恐れるな!/イビチャ・オシム
日本人は、誰もが、責任を回避しようとする。
サッカーにおいて責任感の果たす役割は大きい。現代サッカーは責任感に基づいていると言っても過言ではない。責任感のある選手だけが、プレーできるのだ。責任感の無い選手、いいかげんな選手、エゴの強すぎる選手、彼らが成功することは難しい。ジャージーを着る資格がないのかもしれない。しかし、日本人は総じてプレーにおける責任感に欠けている。まるで疫病から逃げるようにして責任から遠ざかる。
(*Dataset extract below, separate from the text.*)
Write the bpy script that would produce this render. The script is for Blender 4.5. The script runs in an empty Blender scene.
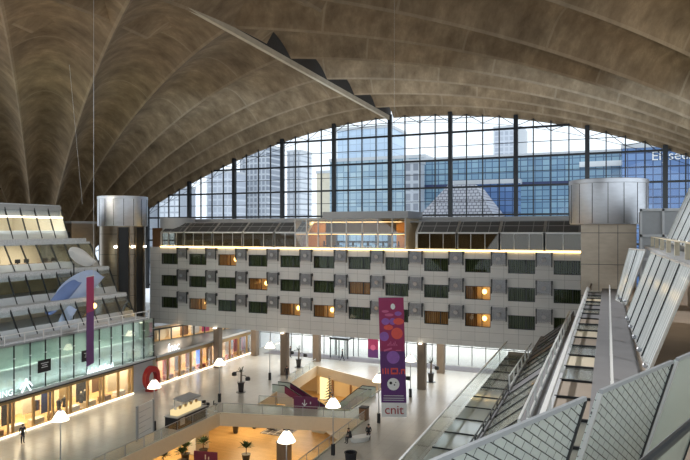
import bpy, bmesh, math, random
from mathutils import Vector, Matrix
from mathutils.geometry import tessellate_polygon
random.seed(7)
SC = bpy.context.scene
COL = SC.collection
PI = math.pi

# ------------------------------------------------------------------ materials
def new_mat(name):
    m = bpy.data.materials.new(name); m.use_nodes = True
    nt = m.node_tree; nt.nodes.clear()
    out = nt.nodes.new('ShaderNodeOutputMaterial')
    return m, nt, out
def N(nt, t, **k):
    n = nt.nodes.new(t)
    for a, b in k.items(): setattr(n, a, b)
    return n
def c4(c): return (c[0], c[1], c[2], 1.0)
def principled(nt, out, rough=.5, metal=0., spec=.5):
    p = N(nt, 'ShaderNodeBsdfPrincipled')
    p.inputs['Roughness'].default_value = rough; p.inputs['Metallic'].default_value = metal
    p.inputs['Specular IOR Level'].default_value = spec
    nt.links.new(p.outputs[0], out.inputs[0]); return p
def mat(name, col, rough=.5, metal=0., var=.12, scale=3., spec=.5, stretch=(1, 1, 1), bump=0.):
    m, nt, out = new_mat(name); p = principled(nt, out, rough, metal, spec); L = nt.links
    tc = N(nt, 'ShaderNodeTexCoord'); mp = N(nt, 'ShaderNodeMapping'); mp.inputs['Scale'].default_value = stretch
    no = N(nt, 'ShaderNodeTexNoise'); no.inputs['Scale'].default_value = scale; no.inputs['Detail'].default_value = 4
    mx = N(nt, 'ShaderNodeMix', data_type='RGBA')
    mx.inputs[6].default_value = c4([max(0, x*(1-var)) for x in col]); mx.inputs[7].default_value = c4([min(1, x*(1+var)) for x in col])
    L.new(tc.outputs['Object'], mp.inputs[0]); L.new(mp.outputs[0], no.inputs['Vector'])
    L.new(no.outputs['Fac'], mx.inputs[0]); L.new(mx.outputs[2], p.inputs['Base Color'])
    if bump:
        b = N(nt, 'ShaderNodeBump'); b.inputs['Strength'].default_value = bump
        L.new(no.outputs['Fac'], b.inputs['Height']); L.new(b.outputs[0], p.inputs['Normal'])
    return m
def glow(name, col, strength):
    m, nt, out = new_mat(name); e = N(nt, 'ShaderNodeEmission')
    e.inputs[0].default_value = c4(col); e.inputs[1].default_value = strength
    nt.links.new(e.outputs[0], out.inputs[0]); return m
def grid(name, colA, colB, mortar, w, h, ms, axes='xz', rough=.5, metal=0., offset=0., noise=.15, spec=.5, nscale=.6):
    """panel grid on object coordinates: two panel colours and a joint colour"""
    m, nt, out = new_mat(name); p = principled(nt, out, rough, metal, spec); L = nt.links
    tc = N(nt, 'ShaderNodeTexCoord'); sp = N(nt, 'ShaderNodeSeparateXYZ'); cb = N(nt, 'ShaderNodeCombineXYZ')
    L.new(tc.outputs['Object'], sp.inputs[0])
    for i, a in enumerate(axes):
        L.new(sp.outputs['xyz'.index(a)], cb.inputs[i])
    br = N(nt, 'ShaderNodeTexBrick'); br.offset = offset; br.squash = 1
    br.inputs['Color1'].default_value = c4(colA); br.inputs['Color2'].default_value = c4(colB); br.inputs['Mortar'].default_value = c4(mortar)
    br.inputs['Scale'].default_value = 1; br.inputs['Mortar Size'].default_value = ms
    br.inputs['Brick Width'].default_value = w; br.inputs['Row Height'].default_value = h
    L.new(cb.outputs[0], br.inputs['Vector'])
    no = N(nt, 'ShaderNodeTexNoise'); no.inputs['Scale'].default_value = nscale; no.inputs['Detail'].default_value = 5
    L.new(tc.outputs['Object'], no.inputs['Vector'])
    mr = N(nt, 'ShaderNodeMapRange'); mr.inputs['To Min'].default_value = 1-noise; mr.inputs['To Max'].default_value = 1+noise
    L.new(no.outputs['Fac'], mr.inputs[0])
    mx = N(nt, 'ShaderNodeMix', data_type='RGBA', blend_type='MULTIPLY'); mx.inputs[0].default_value = 1
    L.new(br.outputs['Color'], mx.inputs[6]); L.new(mr.outputs[0], mx.inputs[7])
    L.new(mx.outputs[2], p.inputs['Base Color'])
    return m
def glass(name, tint=(.9, .95, .95), refl=.1, rough=.02, body=0., bodycol=(.6, .7, .68), fr=.6):
    """thin sheet of glass: see-through, a reflection, optionally a milky body (frosting)"""
    m, nt, out = new_mat(name); L = nt.links
    t = N(nt, 'ShaderNodeBsdfTransparent'); t.inputs[0].default_value = c4(tint)
    g = N(nt, 'ShaderNodeBsdfGlossy'); g.inputs['Roughness'].default_value = rough; g.inputs[0].default_value = (1, 1, 1, 1)
    lw = N(nt, 'ShaderNodeLayerWeight'); lw.inputs[0].default_value = .25
    ma = N(nt, 'ShaderNodeMath', operation='MULTIPLY_ADD'); ma.inputs[1].default_value = fr; ma.inputs[2].default_value = refl
    L.new(lw.outputs['Fresnel'], ma.inputs[0])
    src = t.outputs[0]
    if body > 0:
        d = N(nt, 'ShaderNodeBsdfDiffuse'); d.inputs[0].default_value = c4(bodycol)
        tr = N(nt, 'ShaderNodeBsdfTranslucent'); tr.inputs[0].default_value = c4(bodycol)
        a = N(nt, 'ShaderNodeMixShader'); a.inputs[0].default_value = .35
        L.new(d.outputs[0], a.inputs[1]); L.new(tr.outputs[0], a.inputs[2])
        b = N(nt, 'ShaderNodeMixShader'); b.inputs[0].default_value = body
        L.new(t.outputs[0], b.inputs[1]); L.new(a.outputs[0], b.inputs[2]); src = b.outputs[0]
    mx = N(nt, 'ShaderNodeMixShader'); L.new(ma.outputs[0], mx.inputs[0])
    L.new(src, mx.inputs[1]); L.new(g.outputs[0], mx.inputs[2]); L.new(mx.outputs[0], out.inputs[0])
    return m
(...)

責任感は日本の学校教育、社会システムと絡まるようにリンクしている。常に上の立場の人間が誰かの責任を負うという風習、仕組みがあることが、ピッチ上のプレーにおける責任感というものに少なからず影響を与えている。
サッカーの日本代表の元監督、オシム氏が言うには、「日本人は誰もが責任を回避しようとする」という。
そして、それは常に上の立場の人間が誰かの責任を負うという風習から来ているという。
そういえば、責任ということばに対する日本人の反応は独特なのではないだろうか。
以前、「自己責任論」で日本中が沸き立ったとき、何とも言えない違和感を感じたことを覚えている。
自分の言動に責任を持つことは、大人であればあたりまえのこと。
本来ならば、そんなことは議論の対象にもならないことではないだろうか。
それが、大議論になる。
ここに日本社会の特殊性がある。
そして、この誰もが責任を回避しようとする日本人の特性が、サッカーのプレーにも現れているというのがオシム氏の分析である。
だから、日本のサッカー選手は、リスクをとろうとしないという。
そのため、得点が生まれない。
以前からいわれ続けてきた日本サッカーの「決定力不足」もこんなところから来ているのかもしれない。